Many years ago as a young college student, I visited a roommate at her family farm. It wasn’t a fancy home, but it was rich in love and warmth. As we were getting dinner ready, I noticed a quote posted on the fridge from Elder Marvin J. Ashton that stopped me in my tracks:
“Perhaps the greatest charity comes when we are kind to each other, when we don’t judge or categorize someone else, when we simply give each other the benefit of the doubt or remain quiet. Charity is accepting someone’s differences, weaknesses, and shortcomings; having patience with someone who has let us down; or resisting the impulse to become offended when someone doesn’t handle something the way we might have hoped. Charity is refusing to take advantage of another’s weakness and being willing to forgive someone who has hurt us. Charity is expecting the best of each other.

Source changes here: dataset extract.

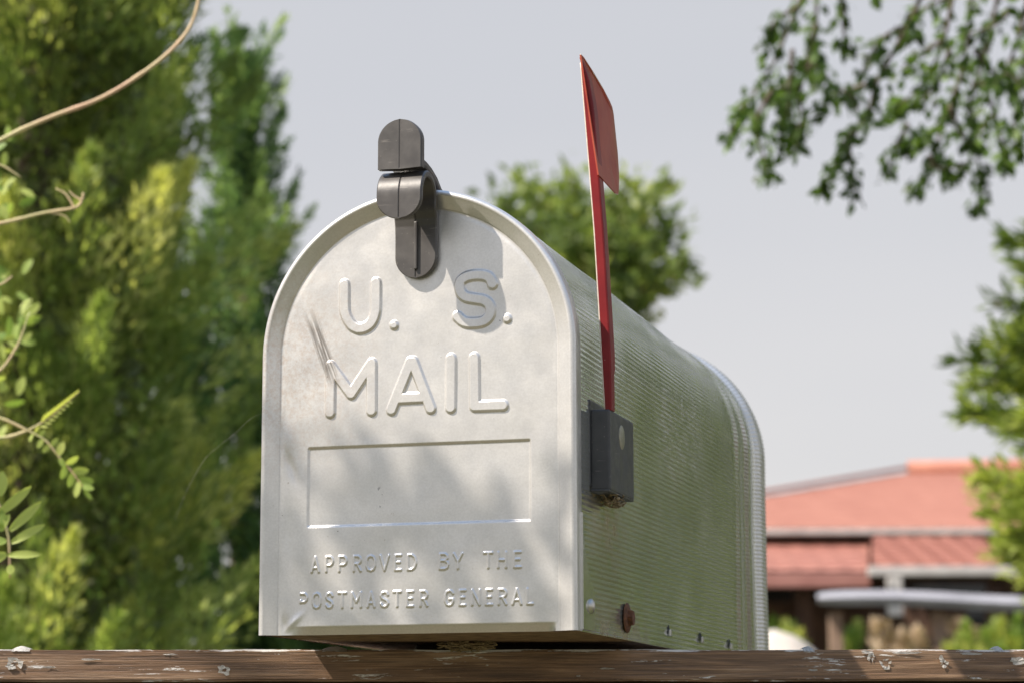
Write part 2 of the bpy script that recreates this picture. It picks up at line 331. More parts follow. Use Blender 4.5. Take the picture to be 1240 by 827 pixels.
def seg_dist(X, Z, P):
    D = np.full(X.shape, 1e9)
    for (x0, z0), (x1, z1) in zip(P[:-1], P[1:]):
        vx, vz = x1-x0, z1-z0; t = np.clip(((X-x0)*vx+(Z-z0)*vz)/(vx*vx+vz*vz+1e-9), 0, 1)
        D = np.minimum(D, np.hypot(X-x0-t*vx, Z-z0-t*vz))
    return D
def sstep(t): t = np.clip(t, 0, 1); return t*t*(3-2*t)
gs = .36; D0 = 10.5
gxs = np.arange(D0-1, WD-D0+1+gs, gs); gzs = np.arange(0, HS+RA-D0+1, gs)
X, Z = np.meshgrid(gxs, gzs)
lab = np.full(X.shape, -1); Hh = np.zeros(X.shape)
for li, (ch, st, R_, hh, w) in enumerate(LET):
    allp = np.concatenate(st); lo = allp.min(0)-R_-1; hi = allp.max(0)+R_+1
    i0, i1 = np.searchsorted(gzs, [lo[1], hi[1]]); j0, j1 = np.searchsorted(gxs, [lo[0], hi[0]])
    sx, sz = X[i0:i1, j0:j1], Z[i0:i1, j0:j1]; D = np.full(sx.shape, 1e9)
    for s in st: D = np.minimum(D, seg_dist(sx, sz, s))
    Hh[i0:i1, j0:j1] = np.maximum(Hh[i0:i1, j0:j1], hh*sstep((R_-D)/w)); lab[i0:i1, j0:j1][D < R_+.1] = li
# recessed name field, rounded corners
qx = np.abs(X-82.75)-58.2; qz = np.abs(Z-73.9)-19.9
sd_ = np.hypot(np.maximum(qx+.8, 0), np.maximum(qz+.8, 0)) + np.minimum(np.maximum(qx+.8, qz+.8), 0) - .8
Hh -= .95*sstep((-sd_+.55)/1.3)
field = sd_ < .9
# ledge along the bottom, creased corners, gentle dents and waviness of the sheet
led = sstep((4.4-Z)/1.0)*np.clip((4.4-Z)/4.4, 0, 1)*3.4*sstep((X-14)/14)*sstep((155-X)/6); Hh -= led
Hh += .10*np.sin(X*.052+1)*np.sin(Z*.043+.5) + .05*np.sin(X*.12+Z*.09) + .035*np.sin(Z*.19-X*.07+2)
def dent(cx, cz, rx, rz, a, ang=0):
    global Hh
    dx, dz = X-cx, Z-cz; c_, s_ = math.cos(ang), math.sin(ang); Hh += a*np.exp(-((dx*c_+dz*s_)/rx)**2 - ((-dx*s_+dz*c_)/rz)**2)
dent(15.5, 84, 2.2, 8, -.5, .35); dent(13, 98, 4, 7, .35); dent(18, 6.5, 5.5, 1.6, .7, .75); dent(13.5, 3, 3, 6, -.6, .3); dent(148, 90, 5, 14, .25); dent(15, 50, 3, 20, -.25); dent(120, 190, 22, 18, .15)
Hh *= sstep((np.minimum(np.minimum(X-D0, WD-D0-X), RA-D0-np.where(Z > HS, np.hypot(X-82.5, Z-HS), 0)))/2.0+.02)
Y = 1.5 - Hh
inside = (X >= D0) & (X <= WD-D0) & ((Z <= HS) | (np.hypot(X-82.5, Z-HS) <= RA-D0))
fi = inside[:-1, :-1] & inside[1:, :-1] & inside[1:, 1:] & inside[:-1, 1:]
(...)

… Most of us are already well aware of the areas in which we are weak. What each of us does need is family, friends, employers, and brothers and sisters who support us, who have the patience to teach us, who believe in us, and who believe we’re trying to do the best we can, in spite of our weaknesses.
This week we learn about these characteristics of Jesus Christ throughout 2 Nephi Chapter 26:
“The Lord God hath given a commandment that all men should have charity, which charity is love. And except they should have charity they were nothing” (vs 30) … That they should not envy; that they should not have malice; that they should not contend one with another” (vs. 32).
Isn’t all of this learned in the laboratory of family and marriage? It’s the recipe for success in life, as prophets and apostles taught in The Family: A Proclamation to the World”:
“Successful marriages and families are established and maintained on principles of faith, prayer, repentance, forgiveness, respect, love” (para 7).
What would we do differently if Elder Ashton’s quote about charity and these beautiful scriptures were on our fridge, just as they were in that wonderful family farmhouse?